Okay, fine. I've been thinking about typing this thing because I wonder if some of my classmates read this blog of mine. I've been rationally thinking to share this thing, but the fact that they might see this would scare the shit out of me.
Should I continue this?
Well, I'm just nervous. I'm nervous that they would think I've been screwing them for long but, I just can't take every single day of my life like this. I'm nervous that they would hate me because I have't told anything about it. Aish, why am I posting this again?
Okay, I should continue this. I hope that they'll just respect this thought of mine.
It's been already seven months since the start of school year but I feel so distant with my classmates.

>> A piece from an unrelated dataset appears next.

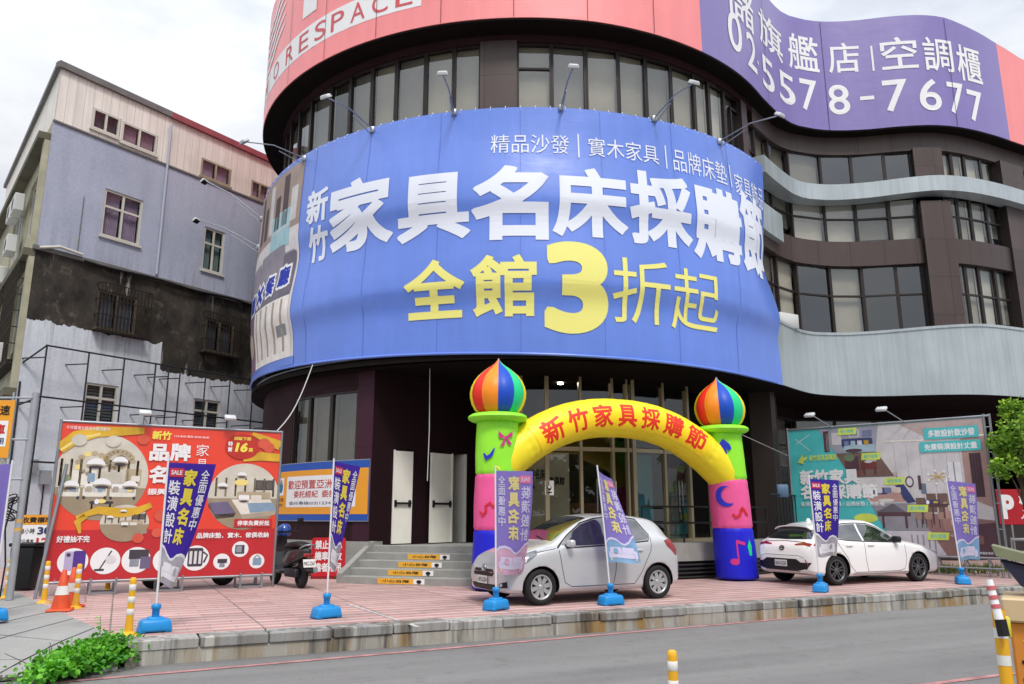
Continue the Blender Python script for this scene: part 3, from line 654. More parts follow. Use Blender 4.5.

It's just too hard to open it up to all of them, knowing the fact that they all have different ways of coping up, accepting the fact, and responding to it. I've been feeling left out for seven months, and I haven't mentioned anything (well I mentioned this to my best friends at least) to them. My mom tells me that I looked left out with them. I just tell her that I'm not into galas and such but I really feel left out.
I once again feel what had happened to my second year life. The feeling of loneliness, sadness, and silence all mixed into one. But one thing about this that made me love my second year classmates more is the fact that they accept me. I wonder if my classmates today accept me for who I am.
I don't like (although it's better if I say 'hate') my classmates to the fact that I exclude myself from them. I don't like when they're in groups, I mean when they're in their corresponding barkadas. I don't like some of my classmates because they only choose the persons they want to mingle. I don't like some of my classmates because they only get closer to me if they need something from me. I don't like some of my classmates for leaving me hanging, and for blaming me the shit that I haven't really done I really don't have any idea. I wonder if they really like me as my classmate, or just suffering from my presence and waiting for me to be out of the gang.
Sometimes, I think to myself that I should change my elective next year. This elective was the source of everything. If I would have chose another one, I wouldn't be like this. I would be with the ones close to me, I would be with my crush (my close friends and crush are classmates). But what the hell, I chose this path. I can't do anything about it.
Maybe I should just wait for 3 months longer. It won't be hard... I wish.
Off to study the Revolutionary Period. See you around!